This kind of devotion and commitment does not come easily or automatically - it is worth noting that even one of the 12 (Judas) did not follow through. His fate is a sobering reality. For us to fight the good fight and finish the race [2 Tim 4:7], we need to be in partnership not just with God but with at least one or two fellow-believers. We also need to be part of a community of people where we are known and where we can serve. To consistently serve God by sharing our lives with those who don't know him yet, we need the encouragement and support (including involvement) of others.

For some time I have been encouraging people to see the Life Transformation Partnerships (or Groups) as a tool or model to help keep us on track. It has been encouraging for me to see more people taking a risk and inviting others into a partnership such as this. You can read more details about these by clicking here. It has been interesting to observe that it tends to be the younger people who are more ready and able to engage at this level. But I want to encourage all of us to see that there is great value in our being this purposeful and intentional - in fact it is the (slightly) older ones among us who have much to give to a younger generation simply because of their life experience.
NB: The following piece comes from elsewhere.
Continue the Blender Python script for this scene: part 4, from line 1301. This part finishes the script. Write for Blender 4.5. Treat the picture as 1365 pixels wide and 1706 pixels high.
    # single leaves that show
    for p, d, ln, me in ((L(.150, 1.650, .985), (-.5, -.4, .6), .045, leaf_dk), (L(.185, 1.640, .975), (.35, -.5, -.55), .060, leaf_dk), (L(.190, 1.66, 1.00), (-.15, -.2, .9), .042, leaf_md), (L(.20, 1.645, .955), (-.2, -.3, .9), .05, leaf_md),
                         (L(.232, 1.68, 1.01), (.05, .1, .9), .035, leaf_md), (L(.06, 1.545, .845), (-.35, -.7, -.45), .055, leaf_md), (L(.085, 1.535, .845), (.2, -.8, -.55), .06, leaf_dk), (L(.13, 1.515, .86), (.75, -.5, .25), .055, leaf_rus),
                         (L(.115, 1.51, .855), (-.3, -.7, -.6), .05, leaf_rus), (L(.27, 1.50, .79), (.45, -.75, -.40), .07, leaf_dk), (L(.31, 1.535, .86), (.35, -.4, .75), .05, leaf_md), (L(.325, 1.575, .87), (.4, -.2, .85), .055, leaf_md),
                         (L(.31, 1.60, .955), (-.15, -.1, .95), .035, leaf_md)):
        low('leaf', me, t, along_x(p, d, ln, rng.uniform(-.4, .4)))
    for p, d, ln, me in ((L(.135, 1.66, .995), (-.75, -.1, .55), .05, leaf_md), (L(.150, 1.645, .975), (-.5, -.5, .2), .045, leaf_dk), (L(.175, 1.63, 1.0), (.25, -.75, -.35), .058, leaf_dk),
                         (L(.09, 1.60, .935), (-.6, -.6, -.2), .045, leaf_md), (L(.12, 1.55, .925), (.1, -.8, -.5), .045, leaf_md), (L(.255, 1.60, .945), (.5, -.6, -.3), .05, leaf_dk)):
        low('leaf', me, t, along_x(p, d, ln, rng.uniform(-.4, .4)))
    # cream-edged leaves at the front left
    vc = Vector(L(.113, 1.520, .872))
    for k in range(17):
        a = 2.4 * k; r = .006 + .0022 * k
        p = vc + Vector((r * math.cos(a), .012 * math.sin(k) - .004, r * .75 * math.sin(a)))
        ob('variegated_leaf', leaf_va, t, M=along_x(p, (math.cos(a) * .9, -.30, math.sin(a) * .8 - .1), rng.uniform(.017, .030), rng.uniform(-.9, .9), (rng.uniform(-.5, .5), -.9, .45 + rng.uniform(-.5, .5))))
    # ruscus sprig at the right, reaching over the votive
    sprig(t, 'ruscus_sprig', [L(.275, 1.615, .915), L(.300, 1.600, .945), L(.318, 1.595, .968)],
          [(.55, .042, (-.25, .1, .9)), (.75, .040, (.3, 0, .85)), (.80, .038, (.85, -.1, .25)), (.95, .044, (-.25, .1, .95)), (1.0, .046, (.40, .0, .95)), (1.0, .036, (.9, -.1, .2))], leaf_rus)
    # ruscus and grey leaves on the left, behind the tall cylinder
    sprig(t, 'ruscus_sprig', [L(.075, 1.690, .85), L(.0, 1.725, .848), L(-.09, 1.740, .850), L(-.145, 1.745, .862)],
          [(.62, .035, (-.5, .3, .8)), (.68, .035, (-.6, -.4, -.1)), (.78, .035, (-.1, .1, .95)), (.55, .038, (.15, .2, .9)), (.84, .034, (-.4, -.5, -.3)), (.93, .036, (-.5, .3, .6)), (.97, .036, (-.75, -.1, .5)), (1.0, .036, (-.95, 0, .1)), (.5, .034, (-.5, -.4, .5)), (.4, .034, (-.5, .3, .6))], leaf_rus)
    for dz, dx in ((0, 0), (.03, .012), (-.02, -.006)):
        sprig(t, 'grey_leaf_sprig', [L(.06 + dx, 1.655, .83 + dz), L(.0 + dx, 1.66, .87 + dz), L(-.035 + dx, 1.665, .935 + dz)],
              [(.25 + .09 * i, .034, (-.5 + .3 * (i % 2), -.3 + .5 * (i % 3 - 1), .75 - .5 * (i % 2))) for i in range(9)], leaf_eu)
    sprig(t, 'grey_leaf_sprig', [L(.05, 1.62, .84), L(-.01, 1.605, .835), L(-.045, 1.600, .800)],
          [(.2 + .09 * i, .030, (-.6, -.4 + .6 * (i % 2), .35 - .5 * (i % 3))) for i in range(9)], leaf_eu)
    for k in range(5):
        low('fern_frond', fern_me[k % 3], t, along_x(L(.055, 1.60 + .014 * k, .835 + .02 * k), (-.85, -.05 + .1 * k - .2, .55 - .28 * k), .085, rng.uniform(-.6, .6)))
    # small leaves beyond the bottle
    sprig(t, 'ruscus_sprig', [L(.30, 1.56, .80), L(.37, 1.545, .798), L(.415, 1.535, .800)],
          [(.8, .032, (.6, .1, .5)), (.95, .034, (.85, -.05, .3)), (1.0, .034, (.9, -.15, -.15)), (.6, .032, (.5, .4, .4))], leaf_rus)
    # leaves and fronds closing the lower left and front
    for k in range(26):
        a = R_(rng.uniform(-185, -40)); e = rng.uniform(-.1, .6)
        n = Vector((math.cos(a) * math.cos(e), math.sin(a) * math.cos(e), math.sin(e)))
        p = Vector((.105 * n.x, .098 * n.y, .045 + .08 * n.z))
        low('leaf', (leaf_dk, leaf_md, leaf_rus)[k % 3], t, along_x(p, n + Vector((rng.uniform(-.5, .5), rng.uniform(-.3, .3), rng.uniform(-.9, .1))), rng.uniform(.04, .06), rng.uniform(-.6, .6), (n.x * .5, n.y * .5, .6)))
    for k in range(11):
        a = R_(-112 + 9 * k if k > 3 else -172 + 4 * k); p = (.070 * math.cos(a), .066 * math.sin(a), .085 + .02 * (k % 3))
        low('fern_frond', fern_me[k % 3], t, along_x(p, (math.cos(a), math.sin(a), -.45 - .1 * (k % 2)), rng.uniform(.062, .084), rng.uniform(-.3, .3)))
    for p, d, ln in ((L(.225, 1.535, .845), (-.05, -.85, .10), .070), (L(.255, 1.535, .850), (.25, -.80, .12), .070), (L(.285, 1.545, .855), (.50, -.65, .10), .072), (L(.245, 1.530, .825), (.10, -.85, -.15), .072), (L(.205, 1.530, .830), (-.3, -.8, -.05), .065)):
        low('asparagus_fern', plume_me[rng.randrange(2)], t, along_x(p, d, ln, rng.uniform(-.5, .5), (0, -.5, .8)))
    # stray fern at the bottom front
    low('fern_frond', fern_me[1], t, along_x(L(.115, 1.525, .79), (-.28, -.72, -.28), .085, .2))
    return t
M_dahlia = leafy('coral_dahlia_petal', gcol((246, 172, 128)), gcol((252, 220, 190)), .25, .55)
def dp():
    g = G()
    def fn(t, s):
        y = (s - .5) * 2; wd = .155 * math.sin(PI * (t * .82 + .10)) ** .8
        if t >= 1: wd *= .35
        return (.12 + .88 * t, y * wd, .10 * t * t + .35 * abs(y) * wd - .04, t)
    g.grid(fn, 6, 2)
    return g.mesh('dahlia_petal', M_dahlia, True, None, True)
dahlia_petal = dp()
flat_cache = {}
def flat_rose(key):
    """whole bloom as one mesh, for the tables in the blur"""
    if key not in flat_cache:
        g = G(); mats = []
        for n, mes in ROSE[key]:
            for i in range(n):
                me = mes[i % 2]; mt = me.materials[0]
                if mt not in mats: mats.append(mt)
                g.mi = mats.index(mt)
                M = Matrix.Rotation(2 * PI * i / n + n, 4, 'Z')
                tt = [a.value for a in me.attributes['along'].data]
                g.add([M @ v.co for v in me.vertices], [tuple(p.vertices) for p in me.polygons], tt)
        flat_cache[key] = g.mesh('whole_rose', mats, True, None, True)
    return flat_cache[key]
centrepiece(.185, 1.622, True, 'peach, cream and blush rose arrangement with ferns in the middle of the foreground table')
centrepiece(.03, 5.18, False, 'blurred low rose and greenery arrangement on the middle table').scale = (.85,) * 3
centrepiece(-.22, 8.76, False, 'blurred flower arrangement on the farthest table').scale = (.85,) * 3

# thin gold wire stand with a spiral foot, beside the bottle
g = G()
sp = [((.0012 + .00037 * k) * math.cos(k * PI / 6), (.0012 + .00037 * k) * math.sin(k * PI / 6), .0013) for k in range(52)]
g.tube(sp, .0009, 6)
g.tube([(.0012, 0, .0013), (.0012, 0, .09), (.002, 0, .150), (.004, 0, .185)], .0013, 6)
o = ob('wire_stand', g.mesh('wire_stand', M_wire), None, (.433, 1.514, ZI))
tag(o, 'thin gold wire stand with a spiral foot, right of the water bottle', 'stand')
The challenge however, is to commit to a more intentional, intimate friendship for the purpose of promoting a missional and godly lifestyle.

Just this week we had dinner and celebrated 4th July with our neighbors
(ironically 2 Brits, a Mexican and an American!) I shared some of what I have been talking about here and invited my neighbor into such a 'partnership'. He was very open to the idea despite our age difference. I look forward to seeing how the Lord will use this for his glory in mine and his life. My genuine hope is that these more intimate and dependent relationships help us 'put flesh' on the call to make disciples - they provide the context for imparting the life of God into seekers and new believers as we grow. So I encourage you, if you are not in such a relationship to find one - not primarily for your benefit (though you will benefit), but for the sake of the other person. Learn to give your life away for in doing so you will find life.